State of Emergency Declared: Queenstown, NZ Ravaged by Floods and Landslides

Authorities are still working to assess the extent of the situation as the north and south islands are battered by severe weather and landslides.
State of Emergency Declared: Queenstown, NZ Ravaged by Floods and Landslides
New Zealand declares state of emergency after intense flooding and landslides. (STR/AFP via Getty Images)
Jessie Zhang

New Zealand’s Queenstown has been placed under a state of emergency after severe weather conditions in the popular resort destination caused flooding and landslides.

The incident comes as New Zealand’s severe weather impacts the lower North Island and most of the South Island—where Queenstown is located—including a magnitude 6.2 earthquake near Geraldine two days ago.

Mayor of Queenstown Glyn Lewers declared the state of emergency on Sept. 22 at 6:55am, given the intense rain over the past 24 hours.

“The current weather event is an active and evolving situation. We have been working with emergency management throughout the night to assess the full extent of the situation in the current conditions,” Mr.
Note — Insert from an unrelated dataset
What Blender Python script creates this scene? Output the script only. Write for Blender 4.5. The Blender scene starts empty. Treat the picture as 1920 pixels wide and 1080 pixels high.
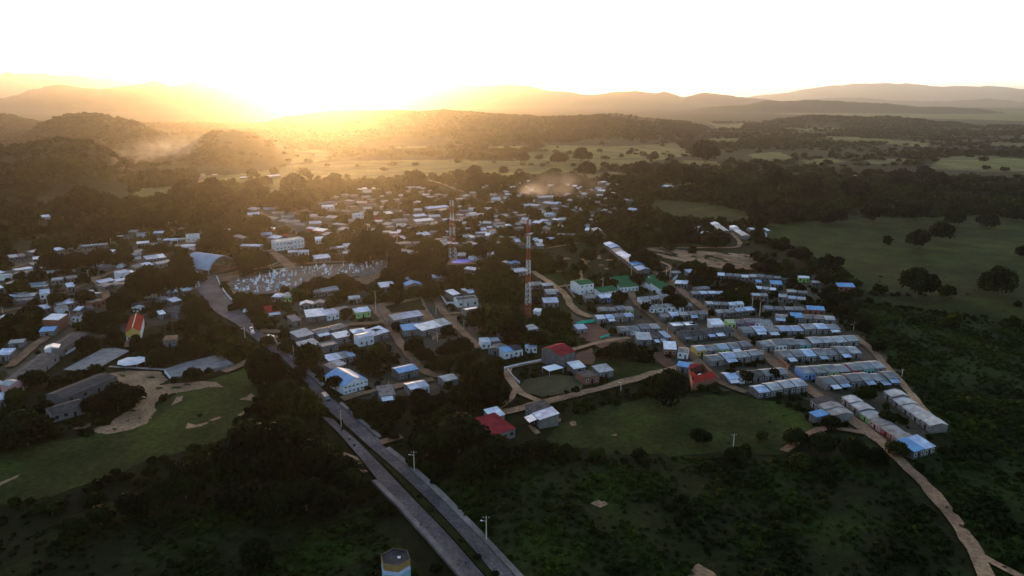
import bpy, math, random
import numpy as np
from mathutils import Vector, noise

# ---------------------------------------------------------------- camera
S = 4.0/3.0                      # metres per layout unit
PITCH, FOC, HC = math.radians(14.5), 1371.0, 90.0*S
sc = bpy.context.scene
COL = sc.collection
cam_d = bpy.data.cameras.new('camera'); cam = bpy.data.objects.new('camera', cam_d); COL.objects.link(cam)
cam.location = (0, 0, HC); cam.rotation_euler = (math.radians(90)-PITCH, 0, 0)
cam_d.sensor_width = 36; cam_d.lens = 36*FOC/1920
cam_d.clip_start = 1; cam_d.clip_end = 90000
sc.camera = cam
sc.render.resolution_x, sc.render.resolution_y = 1024, 576
# ---------------------------------------------------------------- sun, sky, exposure
SUN_AZ = math.radians(-13.9)     # from +Y, positive towards +X
SUN_EL = math.radians(2.4)
SUN_DIR = Vector((math.sin(SUN_AZ)*math.cos(SUN_EL), math.cos(SUN_AZ)*math.cos(SUN_EL), math.sin(SUN_EL)))
sun_d = bpy.data.lights.new('sun', 'SUN'); sun_d.energy = 2.4; sun_d.angle = math.radians(0.6); sun_d.color = (1.0, 0.58, 0.24)
sun = bpy.data.objects.new('sun', sun_d); COL.objects.link(sun)
sun.rotation_euler = SUN_DIR.to_track_quat('Z', 'Y').to_euler(); sun.location = (0, 0, 300)
world = bpy.data.worlds.new('World'); sc.world = world; world.use_nodes = True
wn, wl = world.node_tree.nodes, world.node_tree.links
wn.clear()
def wnode(t, **k):
    n = wn.new(t)
    for a, v in k.items(): setattr(n, a, v)
    return n
sky = wnode('ShaderNodeTexSky', sky_type='NISHITA', sun_disc=False, sun_elevation=SUN_EL, sun_rotation=SUN_AZ, altitude=100, air_density=1.0, dust_density=2.0, ozone_density=1.5)
SKY_K = 0.15
bg = wnode('ShaderNodeBackground'); bg.inputs['Strength'].default_value = SKY_K
wl.new(sky.outputs[0], bg.inputs['Color'])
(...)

Lewers said in a statement.

“Several flooding and debris events have been identified and we’re continuing to contact affected people.”

Flooding and debris are flowing into the town centre and surrounding districts, requiring evacuation from properties surrounding Upper Brecon Street, Reavers Lane, Fryer Street, and Hamilton Road.

In the Queenstown area, 109 people were evacuated from their homes overnight due to multiple road closures and flood damage.

A landslide also came down from the town centre at Bob’s Peak, inundating Queenstown Cemetery.

Managing Evacuees

Mr. Lewers said Emergency Management Otago was looking to establish a temporary place of refuge.

“A temporary evacuation centre has been set up at St. Peters Church to manage evacuees who have not been able to relocate,” he said.

He urged locals to avoid travelling through or around the town centre.

New Zealand’s National Emergency Management Agency echoed his sentiments while cautioning people about contaminated water.

“Floods and flash floods can happen quickly. If you see rising water, do not wait for official warnings. Head for higher ground and stay away from floodwater,” the agency advised.

“Take care out there, and for more advice on what to do during heavy rain, visit:”

A boil water notice remains in place for all properties serviced by the Queenstown council due to a recent outbreak of cryptosporidium, a protozoan parasite that results in severe gastric illness.

The outbreak occurred because the region’s water treatment plant does not currently have a filter to eliminate the parasite from the drinking water.

By Thursday, approximately 21 people had confirmed cases of the parasite, and residents may need to boil their water or drink bottled water for several weeks before it becomes safe to drink again.

The agency said it was safe to take a bath or shower but be careful not to swallow any water. Use caution when bathing babies and young children.